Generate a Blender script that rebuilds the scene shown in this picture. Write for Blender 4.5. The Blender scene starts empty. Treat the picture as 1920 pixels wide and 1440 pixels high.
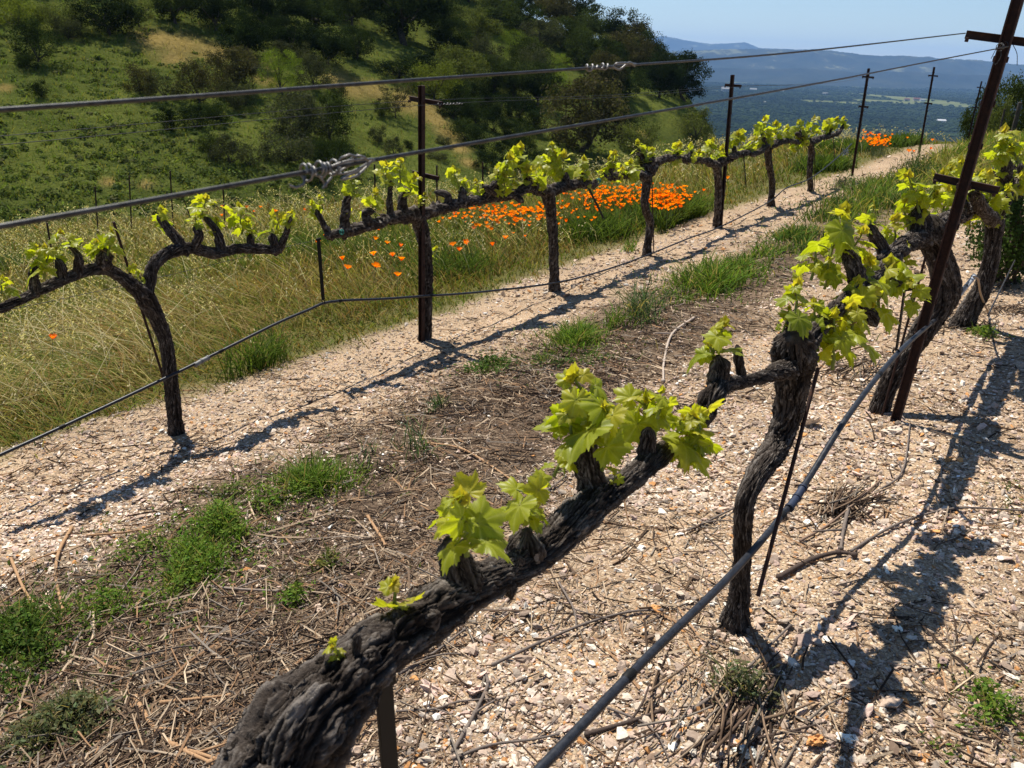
import bpy, math
import numpy as np
from mathutils import Vector
rng = np.random.default_rng(11)
SC = bpy.context.scene
COL = SC.collection
# ------------------------------------------------------------------ camera geometry (eye at the origin)
F, CX, CY = 1554.0, 960.0, 720.0
PITCH, ROLL = math.radians(21.8), math.radians(2.5)
_fw = np.array([0, math.cos(PITCH), -math.sin(PITCH)])
_up = np.array([0, math.sin(PITCH), math.cos(PITCH)])
_rt = np.array([1.0, 0, 0])
CR = _rt * math.cos(ROLL) + _up * math.sin(ROLL)
CU = -_rt * math.sin(ROLL) + _up * math.cos(ROLL)
def ray(px, py):
    return (px - CX) / F * CR - (py - CY) / F * CU + _fw
D2 = np.array([.576, .817]); N2 = np.array([.817, -.576])      # along the rows, across the rows
DR = np.array([.576, .817, 0]); NR = np.array([.817, -.576, 0])
TN, TL = -.583, -3.93                                          # offsets of the near and the left row
def stz(s, t, z): return DR * s + NR * t + np.array([0, 0, z])
def onrow(px, py, c):
    q = ray(px, py); return q * (c / (q @ NR))
def depth(P): return float(np.dot(P, _fw))
# ------------------------------------------------------------------ noise
def _hash(i, j, k, seed):
    h = (i * 374761393 + j * 668265263 + k * 2147483647 + seed * 974634777) & 0xFFFFFFFF
    h = ((h ^ (h >> 13)) * 1274126177) & 0xFFFFFFFF
    return ((h ^ (h >> 16)) & 0xFFFF) / 65535.0
def vnoise(p, seed=0):
    p = np.asarray(p, float); f = np.floor(p); i = f.astype(np.int64); u = p - f; u = u * u * (3 - 2 * u)
    r = 0
    for a in (0, 1):
        for b in (0, 1):
            for c in (0, 1):
                w = (u[:, 0] if a else 1 - u[:, 0]) * (u[:, 1] if b else 1 - u[:, 1]) * (u[:, 2] if c else 1 - u[:, 2])
                r = r + w * _hash(i[:, 0] + a, i[:, 1] + b, i[:, 2] + c, seed)
    return r * 2 - 1
def fbm(p, octv=4, seed=0):
    r = 0; a = 1; s = 0
    for k in range(octv):
        r = r + a * vnoise(np.asarray(p) * 2 ** k, seed + k * 17); s += a; a *= .5
    return r / s
def xy3(x, y, k): return np.stack([x * k, y * k, np.zeros_like(x)], 1)
# ------------------------------------------------------------------ mesh building
class MB:
    def __init__(s): s.v = []; s.c = []; s.f = []; s.m = []; s.n = 0
    def add(s, V, Fc, col=(1, 1, 1, 1), mat=0):
        V = np.asarray(V, float); Fc = np.asarray(Fc, np.int64)
        if len(V) == 0 or len(Fc) == 0: return
        col = np.asarray(col, float)
        if col.ndim == 1: col = np.tile(col, (len(V), 1))
        if col.shape[1] == 3: col = np.hstack([col, np.ones((len(V), 1))])
        s.v.append(V); s.c.append(col); s.f.append(Fc + s.n); s.m.append(np.full(len(Fc), mat, np.int32)); s.n += len(V)
    def mesh(s, name, mats, smooth=False, origin=(0, 0, 0)):
        me = bpy.data.meshes.new(name)
        V = np.vstack(s.v) - np.asarray(origin, float); C = np.vstack(s.c)
        me.vertices.add(len(V)); me.vertices.foreach_set('co', V.astype(np.float32).ravel())
        loops = np.concatenate([f.ravel() for f in s.f]).astype(np.int32)
        tot = np.concatenate([np.full(len(f), f.shape[1], np.int32) for f in s.f])
        start = np.concatenate([[0], np.cumsum(tot)[:-1]]).astype(np.int32)
        me.loops.add(len(loops)); me.loops.foreach_set('vertex_index', loops)
        me.polygons.add(len(tot)); me.polygons.foreach_set('loop_start', start)
        me.polygons.foreach_set('material_index', np.concatenate(s.m))
        me.polygons.foreach_set('use_smooth', np.full(len(tot), bool(smooth)))
        me.update(calc_edges=True)
        at = me.color_attributes.new('Col', 'FLOAT_COLOR', 'POINT')
        at.data.foreach_set('color', C.astype(np.float32).ravel())
        for m in (mats if isinstance(mats, (list, tuple)) else [mats]): me.materials.append(m)
        return me
    def obj(s, name, mats, parent=None, smooth=False, loc=None):
        root = parent
        while root is not None and root.parent is not None: root = root.parent
        org = tuple(root.location) if root is not None else (loc if loc is not None else (0, 0, 0))
        o = bpy.data.objects.new(name, s.mesh(name, mats, smooth, org)); COL.objects.link(o)
        if parent is not None: o.parent = parent
        elif loc is not None: o.location = loc
        return o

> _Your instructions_
Copy every line of the data word for word, omitting the images.

> _Response to the exercise_
Generate a Blender script that rebuilds the scene shown in this picture. Write for Blender 4.5. The Blender scene starts empty. Treat the picture as 1920 pixels wide and 1440 pixels high.
import bpy, math
import numpy as np
from mathutils import Vector
rng = np.random.default_rng(11)
SC = bpy.context.scene
COL = SC.collection
# ------------------------------------------------------------------ camera geometry (eye at the origin)
F, CX, CY = 1554.0, 960.0, 720.0
PITCH, ROLL = math.radians(21.8), math.radians(2.5)
_fw = np.array([0, math.cos(PITCH), -math.sin(PITCH)])
_up = np.array([0, math.sin(PITCH), math.cos(PITCH)])
_rt = np.array([1.0, 0, 0])
CR = _rt * math.cos(ROLL) + _up * math.sin(ROLL)
CU = -_rt * math.sin(ROLL) + _up * math.cos(ROLL)
def ray(px, py):
    return (px - CX) / F * CR - (py - CY) / F * CU + _fw
D2 = np.array([.576, .817]); N2 = np.array([.817, -.576])      # along the rows, across the rows
DR = np.array([.576, .817, 0]); NR = np.array([.817, -.576, 0])
TN, TL = -.583, -3.93                                          # offsets of the near and the left row
def stz(s, t, z): return DR * s + NR * t + np.array([0, 0, z])
def onrow(px, py, c):
    q = ray(px, py); return q * (c / (q @ NR))
def depth(P): return float(np.dot(P, _fw))
# ------------------------------------------------------------------ noise
def _hash(i, j, k, seed):
    h = (i * 374761393 + j * 668265263 + k * 2147483647 + seed * 974634777) & 0xFFFFFFFF
    h = ((h ^ (h >> 13)) * 1274126177) & 0xFFFFFFFF
    return ((h ^ (h >> 16)) & 0xFFFF) / 65535.0
def vnoise(p, seed=0):
    p = np.asarray(p, float); f = np.floor(p); i = f.astype(np.int64); u = p - f; u = u * u * (3 - 2 * u)
    r = 0
    for a in (0, 1):
        for b in (0, 1):
            for c in (0, 1):
                w = (u[:, 0] if a else 1 - u[:, 0]) * (u[:, 1] if b else 1 - u[:, 1]) * (u[:, 2] if c else 1 - u[:, 2])
                r = r + w * _hash(i[:, 0] + a, i[:, 1] + b, i[:, 2] + c, seed)
    return r * 2 - 1
def fbm(p, octv=4, seed=0):
    r = 0; a = 1; s = 0
    for k in range(octv):
        r = r + a * vnoise(np.asarray(p) * 2 ** k, seed + k * 17); s += a; a *= .5
    return r / s
def xy3(x, y, k): return np.stack([x * k, y * k, np.zeros_like(x)], 1)
# ------------------------------------------------------------------ mesh building
class MB:
    def __init__(s): s.v = []; s.c = []; s.f = []; s.m = []; s.n = 0
    def add(s, V, Fc, col=(1, 1, 1, 1), mat=0):
        V = np.asarray(V, float); Fc = np.asarray(Fc, np.int64)
        if len(V) == 0 or len(Fc) == 0: return
        col = np.asarray(col, float)
        if col.ndim == 1: col = np.tile(col, (len(V), 1))
        if col.shape[1] == 3: col = np.hstack([col, np.ones((len(V), 1))])
        s.v.append(V); s.c.append(col); s.f.append(Fc + s.n); s.m.append(np.full(len(Fc), mat, np.int32)); s.n += len(V)
    def mesh(s, name, mats, smooth=False, origin=(0, 0, 0)):
        me = bpy.data.meshes.new(name)
        V = np.vstack(s.v) - np.asarray(origin, float); C = np.vstack(s.c)
        me.vertices.add(len(V)); me.vertices.foreach_set('co', V.astype(np.float32).ravel())
        loops = np.concatenate([f.ravel() for f in s.f]).astype(np.int32)
        tot = np.concatenate([np.full(len(f), f.shape[1], np.int32) for f in s.f])
        start = np.concatenate([[0], np.cumsum(tot)[:-1]]).astype(np.int32)
        me.loops.add(len(loops)); me.loops.foreach_set('vertex_index', loops)
        me.polygons.add(len(tot)); me.polygons.foreach_set('loop_start', start)
        me.polygons.foreach_set('material_index', np.concatenate(s.m))
        me.polygons.foreach_set('use_smooth', np.full(len(tot), bool(smooth)))
        me.update(calc_edges=True)
        at = me.color_attributes.new('Col', 'FLOAT_COLOR', 'POINT')
        at.data.foreach_set('color', C.astype(np.float32).ravel())
        for m in (mats if isinstance(mats, (list, tuple)) else [mats]): me.materials.append(m)
        return me
    def obj(s, name, mats, parent=None, smooth=False, loc=None):
        root = parent
        while root is not None and root.parent is not None: root = root.parent
        org = tuple(root.location) if root is not None else (loc if loc is not None else (0, 0, 0))
        o = bpy.data.objects.new(name, s.mesh(name, mats, smooth, org)); COL.objects.link(o)
        if parent is not None: o.parent = parent
        elif loc is not None: o.location = loc
        return o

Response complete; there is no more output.